What you have to do:
From the first line of the data down to and including the line with "S.view_settings.look='None'", copy everything exactly, leaving out pictures.

Given information:
▬▬▬▬▬▬▬▬▬▬
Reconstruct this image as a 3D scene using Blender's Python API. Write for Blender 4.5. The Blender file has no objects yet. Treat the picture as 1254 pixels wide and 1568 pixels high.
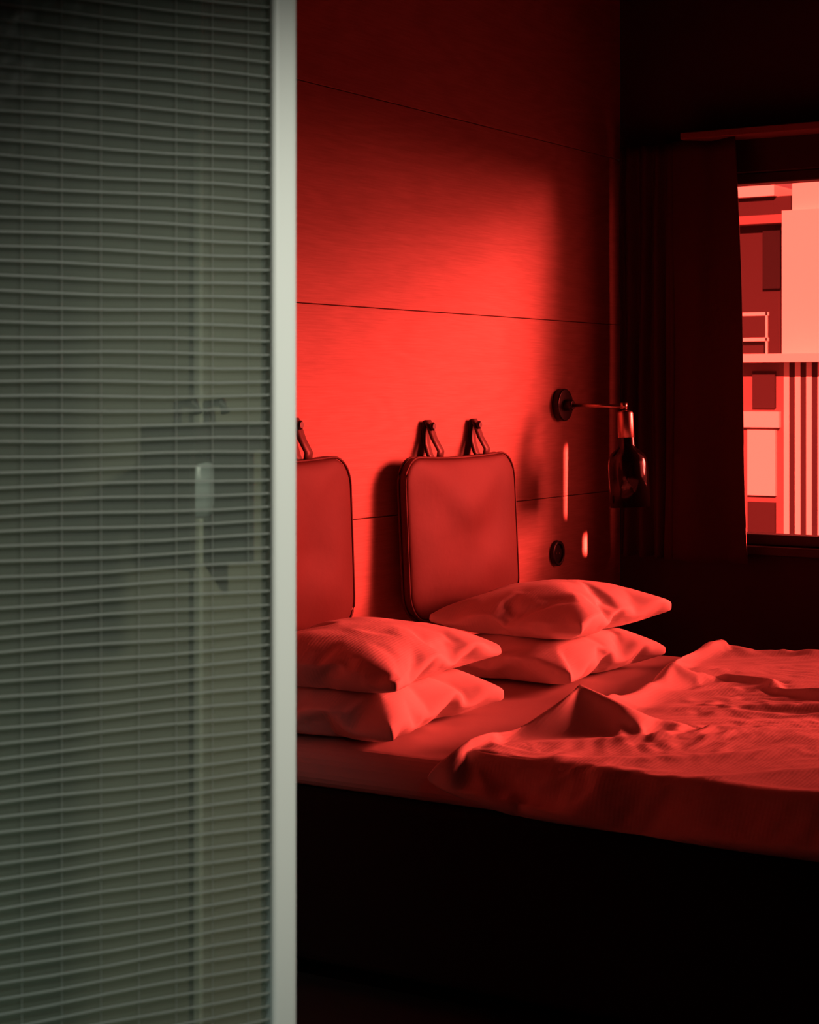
import bpy, bmesh, math, random, time
from mathutils import Vector, Matrix, noise
T0=time.time()
random.seed(4)
S=bpy.context.scene
S.view_settings.view_transform='Standard'
S.view_settings.look='None'

# ---------------------------------------------------------------- helpers
def mat(name, col, rough=.7, spec=.3, metal=0, bump=None, var=None, sheen=0):
    m=bpy.data.materials.new(name); m.use_nodes=True
    nt=m.node_tree; b=nt.nodes['Principled BSDF']
    b.inputs['Base Color'].default_value=(*col,1)
    b.inputs['Roughness'].default_value=rough
    b.inputs['Specular IOR Level'].default_value=spec
    b.inputs['Metallic'].default_value=metal
    if sheen: b.inputs['Sheen Weight'].default_value=sheen
    tc=nt.nodes.new('ShaderNodeTexCoord')
    if var:
        sc,amt=var
        n=nt.nodes.new('ShaderNodeTexNoise'); n.inputs['Scale'].default_value=sc; n.inputs['Detail'].default_value=6
        nt.links.new(tc.outputs['Object'],n.inputs['Vector'])
        r=nt.nodes.new('ShaderNodeMixRGB')
        r.inputs[1].default_value=(*[c*(1-amt) for c in col],1); r.inputs[2].default_value=(*[min(1,c*(1+amt)) for c in col],1)
        nt.links.new(n.outputs['Fac'],r.inputs[0]); nt.links.new(r.outputs[0],b.inputs['Base Color'])
    if bump:
        sc,st=bump
        n=nt.nodes.new('ShaderNodeTexNoise'); n.inputs['Scale'].default_value=sc; n.inputs['Detail'].default_value=5
        nt.links.new(tc.outputs['Object'],n.inputs['Vector'])
        bp=nt.nodes.new('ShaderNodeBump'); bp.inputs['Strength'].default_value=st; bp.inputs['Distance'].default_value=.004
        nt.links.new(n.outputs['Fac'],bp.inputs['Height']); nt.links.new(bp.outputs[0],b.inputs['Normal'])
    return m

def link(o,parent=None):
    S.collection.objects.link(o)
    if parent: o.parent=parent
    return o
def empty(name,loc=(0,0,0)):
    e=bpy.data.objects.new(name,None); e.empty_display_size=.1; e.location=loc
    return link(e)
def mk(name,bm,mats,parent=None,smooth=False,bevel=0,seg=2,sub=0):
    bmesh.ops.recalc_face_normals(bm,faces=bm.faces)
    me=bpy.data.meshes.new(name); bm.to_mesh(me); bm.free()
    if not isinstance(mats,(list,tuple)): mats=[mats]
    for m in mats: me.materials.append(m)
    if smooth:
        for p in me.polygons: p.use_smooth=True
    o=bpy.data.objects.new(name,me); link(o,parent)
    if bevel:
        b=o.modifiers.new('b','BEVEL'); b.width=bevel; b.segments=seg; b.limit_method='ANGLE'
    if sub:
        s=o.modifiers.new('s','SUBSURF'); s.levels=sub; s.render_levels=sub
    return o
def addbox(bm,x0,x1,y0,y1,z0,z1,mi=0):
    vs=[bm.verts.new(p) for p in [(x0,y0,z0),(x1,y0,z0),(x1,y1,z0),(x0,y1,z0),(x0,y0,z1),(x1,y0,z1),(x1,y1,z1),(x0,y1,z1)]]
    for f in [(0,3,2,1),(4,5,6,7),(0,1,5,4),(1,2,6,5),(2,3,7,6),(3,0,4,7)]:
        fc=bm.faces.new([vs[i] for i in f]); fc.material_index=mi
def box(name,x0,x1,y0,y1,z0,z1,m,parent=None,bevel=0,seg=2):
    bm=bmesh.new(); addbox(bm,x0,x1,y0,y1,z0,z1)
    return mk(name,bm,m,parent,bevel=bevel,seg=seg)
def tube(bm,pts,r,n=10,closed=False,mi=0):
    pts=[Vector(p) for p in pts]; rings=[]; N=len(pts)
    for i,p in enumerate(pts):
        a=pts[(i-1)%N] if (closed or i>0) else p
        b=pts[(i+1)%N] if (closed or i<N-1) else p
        t=(b-a).normalized()
        up=Vector((0,0,1)) if abs(t.z)<.9 else Vector((1,0,0))
        s=t.cross(up).normalized(); u=s.cross(t).normalized()
        rr=r[i] if isinstance(r,(list,tuple)) else r
        rings.append([bm.verts.new(p+s*rr*math.cos(2*math.pi*k/n)+u*rr*math.sin(2*math.pi*k/n)) for k in range(n)])
    for i in range(N if closed else N-1):
        A=rings[i];B=rings[(i+1)%N]
        for k in range(n):
            f=bm.faces.new([A[k],A[(k+1)%n],B[(k+1)%n],B[k]]); f.material_index=mi
    if not closed:
        for rg in (rings[0],rings[-1]):
            f=bm.faces.new(rg); f.material_index=mi
def lathe(bm,prof,origin,axis,n=32,mi=0,cap=True):
    axis=Vector(axis).normalized(); o=Vector(origin)
    up=Vector((0,0,1)) if abs(axis.z)<.9 else Vector((1,0,0))
    s=axis.cross(up).normalized(); u=s.cross(axis)
    rings=[]
    for (r,h) in prof:
        rings.append([bm.verts.new(o+axis*h+(s*math.cos(2*math.pi*k/n)+u*math.sin(2*math.pi*k/n))*max(r,1e-4)) for k in range(n)])
    for A,B in zip(rings,rings[1:]):
        for k in range(n):
            f=bm.faces.new([A[k],A[(k+1)%n],B[(k+1)%n],B[k]]); f.material_index=mi
    if cap:
        for rg in (rings[0],rings[-1]):
            f=bm.faces.new(rg); f.material_index=mi

# ---------------------------------------------------------------- materials
def wood_mat():
    m=bpy.data.materials.new('oak_veneer'); m.use_nodes=True; nt=m.node_tree; b=nt.nodes['Principled BSDF']
    N=nt.nodes.new; Lk=nt.links.new
    tc=N('ShaderNodeTexCoord'); mp=N('ShaderNodeMapping'); mp.inputs['Scale'].default_value=(.8,1,3.6)
    Lk(tc.outputs['Object'],mp.inputs['Vector'])
    n=N('ShaderNodeTexNoise'); n.inputs['Scale'].default_value=1.1; n.inputs['Detail'].default_value=2.5; n.inputs['Roughness'].default_value=.45; n.inputs['Distortion'].default_value=.25
    Lk(mp.outputs[0],n.inputs['Vector'])
    m1=N('ShaderNodeMath'); m1.operation='MULTIPLY'; m1.inputs[1].default_value=95; Lk(n.outputs['Fac'],m1.inputs[0])
    m2=N('ShaderNodeMath'); m2.operation='SINE'; Lk(m1.outputs[0],m2.inputs[0])
    m3=N('ShaderNodeMath'); m3.operation='MULTIPLY'; m3.inputs[1].default_value=.08; Lk(m2.outputs[0],m3.inputs[0])
    mp2=N('ShaderNodeMapping'); mp2.inputs['Scale'].default_value=(7,1,150); Lk(tc.outputs['Object'],mp2.inputs['Vector'])
    n2=N('ShaderNodeTexNoise'); n2.inputs['Scale'].default_value=1.6; n2.inputs['Detail'].default_value=5; Lk(mp2.outputs[0],n2.inputs['Vector'])
    hv=N('ShaderNodeMath'); hv.operation='ADD'; Lk(n2.outputs['Fac'],hv.inputs[0]); Lk(m3.outputs[0],hv.inputs[1])
    cr=N('ShaderNodeValToRGB'); e=cr.color_ramp.elements
    e[0].position=.25;e[0].color=(.385,.215,.175,1); e[1].position=.75; e[1].color=(.48,.285,.235,1)
    Lk(hv.outputs[0],cr.inputs[0]); Lk(cr.outputs[0],b.inputs['Base Color'])
    bp=N('ShaderNodeBump'); bp.inputs['Strength'].default_value=.2; bp.inputs['Distance'].default_value=.0016
    Lk(hv.outputs[0],bp.inputs['Height']); Lk(bp.outputs[0],b.inputs['Normal'])
    b.inputs['Roughness'].default_value=.55; b.inputs['Specular IOR Level'].default_value=.28
    return m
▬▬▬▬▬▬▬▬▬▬
Solution to this task:
Reconstruct this image as a 3D scene using Blender's Python API. Write for Blender 4.5. The Blender file has no objects yet. Treat the picture as 1254 pixels wide and 1568 pixels high.
import bpy, bmesh, math, random, time
from mathutils import Vector, Matrix, noise
T0=time.time()
random.seed(4)
S=bpy.context.scene
S.view_settings.view_transform='Standard'
S.view_settings.look='None'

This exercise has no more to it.